San Diego Humane Society approved to take over animal services contract for Del Mar

Switching to the San Diego Humane Society (SDHS) for animal control services on July 1 will bring Del Mar residents and their furry companions all the services of decades past plus a laundry list of new services, including response to barking dog complaints, veterinary programs and a dedicated officer who will patrol the city’s beaches and enforce its frequently contentious leash laws.

The array of animal control services are part of a three-year contract the Del Mar City Council unanimously approved on May 7. The first year will cost just under $39,000 while the next two years will derive from a formula weighing calls for service, relative population and the number of animal intakes.

For several decades, San Diego County provided Del Mar’s animal control services on five-year contracts. But last year, the County Board of Supervisors announced it would not renew contracts with Del Mar and five other cities—San Diego, Carlsbad, Encinitas, Santee and Solana Beach—that lapse at the end of next month.

Del Mar officials started conferring with nearby counterparts in August. As with those other cities, SDHS emerged as “really the only viable service provider for our situation here in Del Mar,” said Clem Brown, the city’s special project manager.

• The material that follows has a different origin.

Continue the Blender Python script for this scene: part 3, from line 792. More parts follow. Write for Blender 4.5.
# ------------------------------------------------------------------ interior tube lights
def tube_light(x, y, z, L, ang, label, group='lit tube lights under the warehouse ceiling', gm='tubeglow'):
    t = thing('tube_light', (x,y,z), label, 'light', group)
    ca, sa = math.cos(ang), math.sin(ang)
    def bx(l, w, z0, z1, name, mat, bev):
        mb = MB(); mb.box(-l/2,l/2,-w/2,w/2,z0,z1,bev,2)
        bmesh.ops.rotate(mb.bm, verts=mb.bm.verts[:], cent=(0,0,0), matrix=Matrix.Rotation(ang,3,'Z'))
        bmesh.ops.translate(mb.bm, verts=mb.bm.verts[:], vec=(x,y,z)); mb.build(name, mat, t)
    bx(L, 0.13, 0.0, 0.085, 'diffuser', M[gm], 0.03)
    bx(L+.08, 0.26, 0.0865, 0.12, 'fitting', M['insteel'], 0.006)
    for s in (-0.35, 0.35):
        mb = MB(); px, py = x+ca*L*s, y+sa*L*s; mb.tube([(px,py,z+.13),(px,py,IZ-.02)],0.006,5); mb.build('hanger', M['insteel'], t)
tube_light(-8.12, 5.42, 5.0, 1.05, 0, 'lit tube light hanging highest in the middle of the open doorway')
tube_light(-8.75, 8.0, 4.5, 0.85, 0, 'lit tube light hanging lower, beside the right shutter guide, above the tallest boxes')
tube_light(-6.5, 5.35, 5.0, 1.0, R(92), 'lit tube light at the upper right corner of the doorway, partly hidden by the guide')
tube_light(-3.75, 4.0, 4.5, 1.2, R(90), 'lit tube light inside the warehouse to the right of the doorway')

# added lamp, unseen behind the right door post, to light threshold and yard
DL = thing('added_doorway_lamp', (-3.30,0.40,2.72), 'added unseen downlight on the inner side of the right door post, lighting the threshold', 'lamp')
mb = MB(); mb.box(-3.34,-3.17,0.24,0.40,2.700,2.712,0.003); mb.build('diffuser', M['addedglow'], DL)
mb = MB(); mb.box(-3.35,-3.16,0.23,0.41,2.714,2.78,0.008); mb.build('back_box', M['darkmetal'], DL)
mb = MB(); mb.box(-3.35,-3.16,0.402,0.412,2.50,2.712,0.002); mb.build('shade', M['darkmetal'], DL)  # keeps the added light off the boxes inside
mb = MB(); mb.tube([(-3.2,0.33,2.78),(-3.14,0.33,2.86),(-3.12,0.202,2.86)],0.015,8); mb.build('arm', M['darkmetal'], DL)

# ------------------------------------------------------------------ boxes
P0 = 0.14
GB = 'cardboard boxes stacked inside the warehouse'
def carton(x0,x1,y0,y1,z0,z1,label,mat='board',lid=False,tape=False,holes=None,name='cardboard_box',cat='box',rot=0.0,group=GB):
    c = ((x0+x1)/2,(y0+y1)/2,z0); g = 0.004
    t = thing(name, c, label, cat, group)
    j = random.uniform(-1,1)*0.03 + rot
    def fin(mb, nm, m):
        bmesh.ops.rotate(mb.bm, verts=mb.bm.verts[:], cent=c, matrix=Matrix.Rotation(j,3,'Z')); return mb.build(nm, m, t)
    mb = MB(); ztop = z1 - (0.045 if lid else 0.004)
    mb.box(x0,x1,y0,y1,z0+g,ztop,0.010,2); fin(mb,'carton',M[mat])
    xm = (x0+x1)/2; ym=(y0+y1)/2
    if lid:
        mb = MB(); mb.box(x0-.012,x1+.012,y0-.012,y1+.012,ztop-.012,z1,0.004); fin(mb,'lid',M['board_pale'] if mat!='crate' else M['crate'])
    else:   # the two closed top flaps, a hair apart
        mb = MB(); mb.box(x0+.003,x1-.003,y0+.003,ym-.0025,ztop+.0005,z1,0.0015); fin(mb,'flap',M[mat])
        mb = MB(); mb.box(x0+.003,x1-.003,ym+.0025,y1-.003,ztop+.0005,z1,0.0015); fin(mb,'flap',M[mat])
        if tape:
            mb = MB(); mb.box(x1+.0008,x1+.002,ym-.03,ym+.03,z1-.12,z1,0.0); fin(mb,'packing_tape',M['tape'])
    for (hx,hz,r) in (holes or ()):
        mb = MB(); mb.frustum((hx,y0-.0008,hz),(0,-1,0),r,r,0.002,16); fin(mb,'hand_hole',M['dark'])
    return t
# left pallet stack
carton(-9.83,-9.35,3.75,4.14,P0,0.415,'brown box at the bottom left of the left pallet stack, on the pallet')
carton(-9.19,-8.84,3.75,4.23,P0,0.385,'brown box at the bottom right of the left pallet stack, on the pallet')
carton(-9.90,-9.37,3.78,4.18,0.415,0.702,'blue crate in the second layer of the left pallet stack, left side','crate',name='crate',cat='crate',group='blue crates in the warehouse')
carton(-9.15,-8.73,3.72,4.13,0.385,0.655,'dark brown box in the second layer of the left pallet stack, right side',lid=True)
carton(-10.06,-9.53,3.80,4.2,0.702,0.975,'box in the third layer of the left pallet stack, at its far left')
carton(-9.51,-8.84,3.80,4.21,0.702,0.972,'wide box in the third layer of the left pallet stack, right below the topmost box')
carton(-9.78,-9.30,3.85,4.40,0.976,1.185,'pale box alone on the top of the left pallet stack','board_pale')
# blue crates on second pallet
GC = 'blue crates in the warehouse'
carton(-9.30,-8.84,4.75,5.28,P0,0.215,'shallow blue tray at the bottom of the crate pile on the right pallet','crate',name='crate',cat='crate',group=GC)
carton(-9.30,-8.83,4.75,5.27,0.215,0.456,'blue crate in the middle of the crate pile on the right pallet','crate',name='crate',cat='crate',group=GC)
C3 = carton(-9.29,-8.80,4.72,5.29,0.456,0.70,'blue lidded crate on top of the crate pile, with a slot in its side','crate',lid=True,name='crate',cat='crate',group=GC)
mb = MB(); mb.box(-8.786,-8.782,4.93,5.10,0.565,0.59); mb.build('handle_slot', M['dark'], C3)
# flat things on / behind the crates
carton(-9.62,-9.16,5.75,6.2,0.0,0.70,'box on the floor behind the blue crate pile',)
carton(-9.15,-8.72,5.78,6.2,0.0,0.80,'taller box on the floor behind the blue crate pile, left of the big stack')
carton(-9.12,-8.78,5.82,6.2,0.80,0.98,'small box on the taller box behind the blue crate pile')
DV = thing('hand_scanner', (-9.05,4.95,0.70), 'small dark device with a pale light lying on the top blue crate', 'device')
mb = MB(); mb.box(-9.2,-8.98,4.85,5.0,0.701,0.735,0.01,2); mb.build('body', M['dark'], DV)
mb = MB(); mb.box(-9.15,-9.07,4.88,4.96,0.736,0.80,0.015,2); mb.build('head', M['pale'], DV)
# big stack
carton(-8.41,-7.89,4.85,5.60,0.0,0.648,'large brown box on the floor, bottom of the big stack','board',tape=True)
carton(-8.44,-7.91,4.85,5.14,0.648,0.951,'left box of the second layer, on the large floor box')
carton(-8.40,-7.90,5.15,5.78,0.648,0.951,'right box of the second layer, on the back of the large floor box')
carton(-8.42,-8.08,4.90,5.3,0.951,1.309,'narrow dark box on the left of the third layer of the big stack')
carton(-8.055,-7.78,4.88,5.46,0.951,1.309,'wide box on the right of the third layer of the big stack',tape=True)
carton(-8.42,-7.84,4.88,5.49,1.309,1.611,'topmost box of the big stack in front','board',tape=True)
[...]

Basic services will match those the county provided, including shelter and care for animals; investigations and enforcement; responding to calls for dangerous domestic animals; and monitoring and responding to bites.

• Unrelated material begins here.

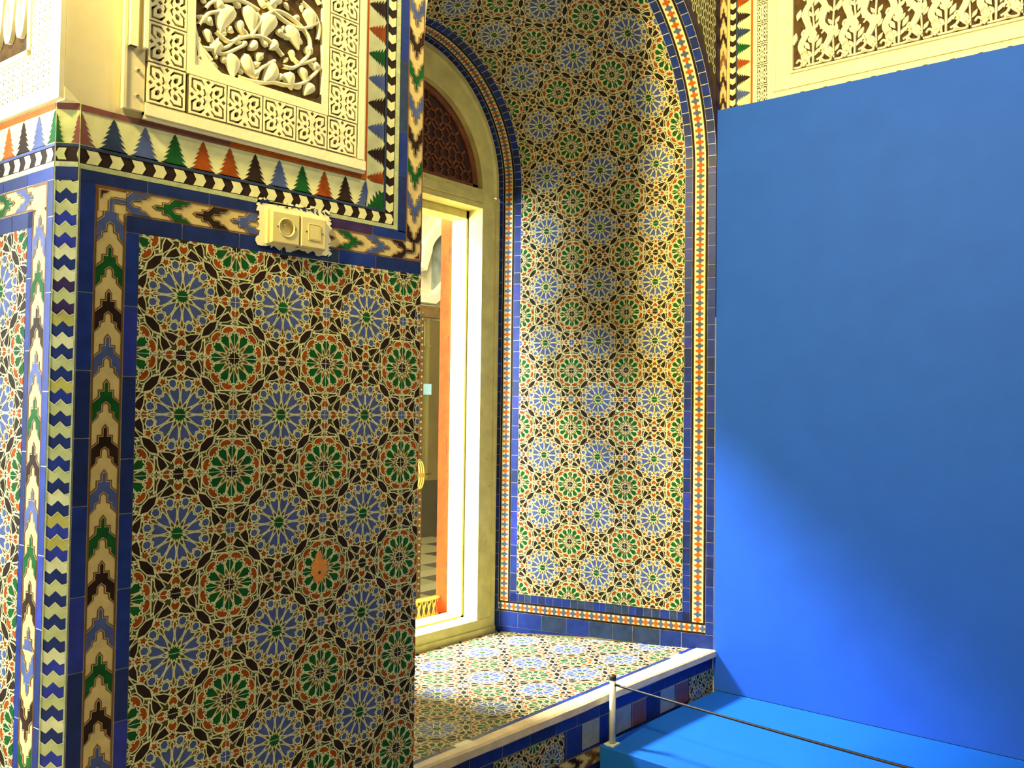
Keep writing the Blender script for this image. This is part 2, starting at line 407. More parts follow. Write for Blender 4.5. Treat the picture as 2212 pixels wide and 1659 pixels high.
def pierced(mb, outer, holes, mp, h0, h1, m, mside):
    """a flat plate of plaster with carved openings, raised from h0 to h1"""
    bm = bmesh.new(); es = []
    for loop in [outer]+holes:
        vs_ = [bm.verts.new((p[0]*100,p[1]*100,0)) for p in loop]
        es += [bm.edges.new((vs_[i], vs_[(i+1)%len(vs_)])) for i in range(len(vs_))]
    bmesh.ops.triangle_fill(bm, use_beauty=True, use_dissolve=False, edges=es)
    for f in bm.faces: mb.face([mp(v.co.x/100, v.co.y/100, h1) for v in f.verts], m)
    bm.free()
    for loop in [outer]+holes:
        for i in range(len(loop)):
            a, b_ = loop[i], loop[(i+1)%len(loop)]
            mb.face([mp(a[0],a[1],h0), mp(b_[0],b_[1],h0), mp(b_[0],b_[1],h1), mp(a[0],a[1],h1)], mside)
def knot(mb, mp, x0, y0, sx, sy, h0, h1):
    g = .02
    pierced(mb, [(x0+sx*a, y0+sy*b_) for a, b_ in ((g,g),(1-g,g),(1-g,1-g),(g,1-g))],
            [[(x0+sx*(g+a*(1-2*g)), y0+sy*(g+b_*(1-2*g))) for a, b_ in h] for h in KHOLES], mp, h0, h1, 'plaster_light', 'plaster')
def rectf(mb, mp, x0, x1, y0, y1, h, m): mb.face([mp(a,b,h) for a,b in ((x0,y0),(x1,y0),(x1,y1),(x0,y1))], m)
def rects(mb, mp, x0, x1, y0, y1, h0, h1, m): mb.slab([(x0,y0),(x1,y0),(x1,y1),(x0,y1)], mp, h0, h1, m)

# ------------------------------------------------------------------ setting
FLOOR = -1.77; TOP = 2.6
SPR, RF, RB = 0.75, 0.7755, 0.512          # springing height, front and back radius of the splayed arch
FXC, BXC = 1.4375, 1.429
def fline(x): return -0.0283*(x-0.66)      # the front wall runs a touch towards the room at its right end
mb = MB(); mb.box(-4.5, 3.2, -5.0, 0.86, FLOOR-.05, FLOOR, 'stone')
struct(mb.build('floor'), 'pale stone floor of the hall')
# left pier: chamfered below, square above
mb = MB()
mb.prism([(-.2085,.002),(.658,.002),(.914,.878),(-.3065,.878),(-.2385,.0305)], FLOOR, .338, 'wall_paint')
mb.prism([(-.2370,.0015),(.658,.0015),(.914,.878),(-.3065,.878)], .338, SPR, 'plaster')
struct(mb.build('wall_left'), 'square pier left of the niche')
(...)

Strays will be taken to one of two locations at SDHS’s Oceanside campus. Meanwhile, Del Mar is searching for somewhere to place a temporary holding facility where found animals can stay for a day in the hopes that their owner claims them before being sent to Oceanside.

The $39,000 contract—$7,400 more than the county’s contract last year—will offer significantly more. A uniformed officer based out of an office at Del Mar’s soon-to-open city hall will make daily patrols, especially along beaches to enforce the city’s new dog-leash ordinance. The expanded coverage will include response to barking dogs and other nuisance calls, educational work at community events, pet training, disaster response and affordable veterinary programs.

Still to be decided during the city’s annual budget deliberations next month is whether to add another $10,000 to fund four hours of patrol per week.

“This makes a whole lot of sense,” said Deputy Mayor Dave Druker. “I just want to be careful about the enforcement of the leash laws. That is going to be not quite as ...”

“Easy to do,” said Councilman Terry Sinnott.

SDHS already serves Poway, Oceanside, Vista, Imperial Beach, Escondido and San Marcos. The City of San Diego two weeks ago approved an 18-month, $20 million contract. Carlsbad and Santee have inked their deals with SDHS. On May 9, the Solana Beach City Council unanimously approved a three-year contract with San Diego Humane Society for animal control services, beginning July 1, 2018. The vote in Encinitas is set for May 23.

With all the new contracts, SDHS is adding 200 positions to its staff of roughly 350, Weitzman said. He vowed that all preparations will be in place by July 1.